Securing the sales commission structure you want affects which company you work for. Traditional structures are made up of fixed base salary and variable compensation. Because variable compensation depends on the sales results you achieve, you need a commission structure that fits your unique goals and performance level.

Here’s how to land the commission structure you want when looking for your next sales role.

Target Your Sales Commission Structure

Determine which sales commission structure best fits your needs and performance goals. For instance, a revenue commission structure involves fixed product and service pricing. To illustrate, a company selling widgets for $1,000 has a sales commission rate of 5%. Reps collect $50 for each widget they sell. A gross margin commission structure considers the price of the sale, costs associated with making the sale and profit of the transaction. For example, the company selling widgets for $1,000 has $500 in associated costs. The sales commission is a percentage based on the remaining $500 profit, not the $1,000 revenue. A tiered commission structure is designed for reps to earn greater commission rates as they surpass specific levels of revenue. To illustrate, a rep earns 5% on each widget sold up to $100,000 in total revenue. The rate increases to 7% when the rep surpasses $100,000 in total sales. The commission rate may increase again at certain total sale amounts. A multiplier commission structure starts with a typical sales commission structure, then is multiplied by a percentage factor of quota achievement. A straight commission structure pays on a commission-only model. Since earnings are composed entirely of variable pay, there is no fixed salary component.

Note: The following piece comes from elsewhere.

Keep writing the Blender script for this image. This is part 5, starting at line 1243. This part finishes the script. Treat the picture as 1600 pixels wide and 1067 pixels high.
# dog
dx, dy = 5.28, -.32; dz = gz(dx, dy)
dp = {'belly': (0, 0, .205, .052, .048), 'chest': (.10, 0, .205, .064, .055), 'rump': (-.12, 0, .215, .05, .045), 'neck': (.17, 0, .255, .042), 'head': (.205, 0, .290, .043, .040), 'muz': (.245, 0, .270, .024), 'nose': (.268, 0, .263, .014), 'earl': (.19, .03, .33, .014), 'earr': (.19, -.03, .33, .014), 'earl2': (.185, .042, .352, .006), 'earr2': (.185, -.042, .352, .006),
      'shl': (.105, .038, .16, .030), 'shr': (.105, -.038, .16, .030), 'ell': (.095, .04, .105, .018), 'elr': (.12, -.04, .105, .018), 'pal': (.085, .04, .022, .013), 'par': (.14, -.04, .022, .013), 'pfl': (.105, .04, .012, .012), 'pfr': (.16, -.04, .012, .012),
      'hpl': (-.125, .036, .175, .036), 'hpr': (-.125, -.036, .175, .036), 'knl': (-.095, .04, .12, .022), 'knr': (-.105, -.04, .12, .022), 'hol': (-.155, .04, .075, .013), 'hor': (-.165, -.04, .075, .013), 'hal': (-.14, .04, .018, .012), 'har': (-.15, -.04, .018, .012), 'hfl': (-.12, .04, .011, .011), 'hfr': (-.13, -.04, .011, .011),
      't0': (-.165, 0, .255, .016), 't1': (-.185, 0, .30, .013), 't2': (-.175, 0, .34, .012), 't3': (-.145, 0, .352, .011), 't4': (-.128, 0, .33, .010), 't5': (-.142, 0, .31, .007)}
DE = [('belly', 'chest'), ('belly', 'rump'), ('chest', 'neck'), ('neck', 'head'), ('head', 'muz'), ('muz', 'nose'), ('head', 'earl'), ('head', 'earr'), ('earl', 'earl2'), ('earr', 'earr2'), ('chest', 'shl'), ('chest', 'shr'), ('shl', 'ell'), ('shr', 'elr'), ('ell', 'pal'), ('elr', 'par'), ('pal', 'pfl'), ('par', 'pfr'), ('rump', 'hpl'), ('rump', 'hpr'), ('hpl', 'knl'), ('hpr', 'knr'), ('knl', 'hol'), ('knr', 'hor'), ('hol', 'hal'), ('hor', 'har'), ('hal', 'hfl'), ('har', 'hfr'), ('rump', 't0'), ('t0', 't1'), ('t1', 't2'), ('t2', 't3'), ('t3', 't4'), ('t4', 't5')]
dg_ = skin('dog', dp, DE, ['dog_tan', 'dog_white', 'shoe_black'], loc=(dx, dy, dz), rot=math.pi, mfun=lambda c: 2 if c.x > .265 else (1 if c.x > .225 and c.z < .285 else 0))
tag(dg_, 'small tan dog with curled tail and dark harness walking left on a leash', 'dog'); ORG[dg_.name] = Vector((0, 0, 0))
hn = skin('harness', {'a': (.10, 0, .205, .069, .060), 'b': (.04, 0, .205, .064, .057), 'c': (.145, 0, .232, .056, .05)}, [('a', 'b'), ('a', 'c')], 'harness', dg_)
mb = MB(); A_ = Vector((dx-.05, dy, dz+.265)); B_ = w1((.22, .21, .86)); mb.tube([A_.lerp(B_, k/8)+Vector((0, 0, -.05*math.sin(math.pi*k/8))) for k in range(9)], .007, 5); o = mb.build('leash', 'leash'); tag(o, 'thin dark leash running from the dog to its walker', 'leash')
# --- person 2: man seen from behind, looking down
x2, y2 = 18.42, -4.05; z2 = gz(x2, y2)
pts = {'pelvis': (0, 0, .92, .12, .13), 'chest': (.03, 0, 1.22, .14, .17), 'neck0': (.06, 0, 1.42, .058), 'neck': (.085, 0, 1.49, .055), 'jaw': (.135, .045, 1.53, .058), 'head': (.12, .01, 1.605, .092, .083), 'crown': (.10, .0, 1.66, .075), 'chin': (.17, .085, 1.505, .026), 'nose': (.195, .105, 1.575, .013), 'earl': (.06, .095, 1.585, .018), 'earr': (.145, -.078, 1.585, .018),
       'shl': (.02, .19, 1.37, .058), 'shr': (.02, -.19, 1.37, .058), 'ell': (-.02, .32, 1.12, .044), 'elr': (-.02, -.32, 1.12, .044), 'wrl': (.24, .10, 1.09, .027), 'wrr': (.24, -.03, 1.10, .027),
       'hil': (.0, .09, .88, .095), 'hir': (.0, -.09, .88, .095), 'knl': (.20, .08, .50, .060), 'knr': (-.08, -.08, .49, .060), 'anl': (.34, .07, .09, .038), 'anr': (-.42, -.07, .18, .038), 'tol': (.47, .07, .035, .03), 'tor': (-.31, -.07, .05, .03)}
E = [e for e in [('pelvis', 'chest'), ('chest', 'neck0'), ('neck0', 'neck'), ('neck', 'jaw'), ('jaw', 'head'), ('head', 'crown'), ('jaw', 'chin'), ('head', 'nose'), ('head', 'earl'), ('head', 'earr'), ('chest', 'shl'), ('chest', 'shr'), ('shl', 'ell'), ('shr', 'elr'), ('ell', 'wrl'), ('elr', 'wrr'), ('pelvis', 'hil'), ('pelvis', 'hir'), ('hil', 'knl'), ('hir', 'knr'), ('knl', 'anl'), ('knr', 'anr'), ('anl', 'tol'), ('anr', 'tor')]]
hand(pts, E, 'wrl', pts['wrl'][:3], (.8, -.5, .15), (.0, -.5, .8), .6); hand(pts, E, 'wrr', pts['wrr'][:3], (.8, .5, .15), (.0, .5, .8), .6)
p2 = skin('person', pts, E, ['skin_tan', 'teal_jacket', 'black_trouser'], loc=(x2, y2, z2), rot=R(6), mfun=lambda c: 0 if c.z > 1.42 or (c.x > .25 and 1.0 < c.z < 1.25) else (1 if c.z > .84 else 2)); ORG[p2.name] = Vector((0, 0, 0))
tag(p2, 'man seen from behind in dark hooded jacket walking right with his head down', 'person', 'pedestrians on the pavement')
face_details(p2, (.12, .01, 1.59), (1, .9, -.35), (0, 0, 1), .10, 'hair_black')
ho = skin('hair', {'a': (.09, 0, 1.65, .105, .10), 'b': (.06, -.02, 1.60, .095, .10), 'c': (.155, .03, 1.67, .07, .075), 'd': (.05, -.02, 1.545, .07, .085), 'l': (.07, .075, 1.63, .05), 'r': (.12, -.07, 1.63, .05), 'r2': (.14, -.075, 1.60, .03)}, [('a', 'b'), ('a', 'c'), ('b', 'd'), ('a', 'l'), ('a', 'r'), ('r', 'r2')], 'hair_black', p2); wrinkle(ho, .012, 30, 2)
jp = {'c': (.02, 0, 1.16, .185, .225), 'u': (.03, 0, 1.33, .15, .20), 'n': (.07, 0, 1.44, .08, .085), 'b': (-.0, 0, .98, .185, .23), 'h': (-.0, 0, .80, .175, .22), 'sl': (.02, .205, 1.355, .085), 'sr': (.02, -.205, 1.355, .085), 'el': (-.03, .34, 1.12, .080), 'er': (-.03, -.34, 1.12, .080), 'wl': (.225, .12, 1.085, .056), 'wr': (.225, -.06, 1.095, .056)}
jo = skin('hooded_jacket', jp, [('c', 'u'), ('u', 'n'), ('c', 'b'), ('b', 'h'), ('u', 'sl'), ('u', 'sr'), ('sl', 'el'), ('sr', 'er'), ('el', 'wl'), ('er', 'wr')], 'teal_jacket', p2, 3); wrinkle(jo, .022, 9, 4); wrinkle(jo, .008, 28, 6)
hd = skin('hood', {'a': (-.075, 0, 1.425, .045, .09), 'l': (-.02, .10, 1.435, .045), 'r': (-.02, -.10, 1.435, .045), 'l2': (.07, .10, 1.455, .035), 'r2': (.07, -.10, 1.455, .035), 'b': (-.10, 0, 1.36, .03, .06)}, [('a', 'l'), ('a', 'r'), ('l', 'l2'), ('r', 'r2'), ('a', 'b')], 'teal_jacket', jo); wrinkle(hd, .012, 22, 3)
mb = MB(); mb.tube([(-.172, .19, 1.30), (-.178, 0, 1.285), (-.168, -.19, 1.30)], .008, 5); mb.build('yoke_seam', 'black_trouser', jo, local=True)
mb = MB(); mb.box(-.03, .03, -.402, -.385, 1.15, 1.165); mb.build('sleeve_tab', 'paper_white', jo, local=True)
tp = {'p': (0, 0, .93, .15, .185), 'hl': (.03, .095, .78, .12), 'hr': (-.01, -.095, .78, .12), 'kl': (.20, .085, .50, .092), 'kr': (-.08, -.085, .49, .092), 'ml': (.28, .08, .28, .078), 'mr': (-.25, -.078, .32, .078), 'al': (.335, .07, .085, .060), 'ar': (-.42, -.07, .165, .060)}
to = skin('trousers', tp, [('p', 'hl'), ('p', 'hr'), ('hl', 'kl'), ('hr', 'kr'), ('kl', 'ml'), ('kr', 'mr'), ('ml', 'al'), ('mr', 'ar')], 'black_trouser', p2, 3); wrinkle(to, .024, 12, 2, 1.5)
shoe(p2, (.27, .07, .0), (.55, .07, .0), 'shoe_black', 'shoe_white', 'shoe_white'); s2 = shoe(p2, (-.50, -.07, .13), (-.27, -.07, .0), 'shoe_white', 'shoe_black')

Consider Advantages of Sales Commission Structures

Different sales commission structures offer different advantages. For instance, a tiered commission structure increases team morale. As a high-performance rep, you have greater motivation to continue selling and earning higher commission rates. As a result, you feel encouraged to branch out into new areas and pursue opportunities you otherwise might overlook. A multiplier commission structure motivates you to perform at higher levels. A commission-only structure can offer significant commissions.

Consider Disadvantages of Sales Commission Structures

Sales commission structures offer various disadvantages. For instance, although you feel motivated to close deals under a commission-only plan, your work involves greater risk and more stress than other structures. This increases the odds of sales closing in a manner, not in alignment with company goals. It also tends to lead to rep burnout.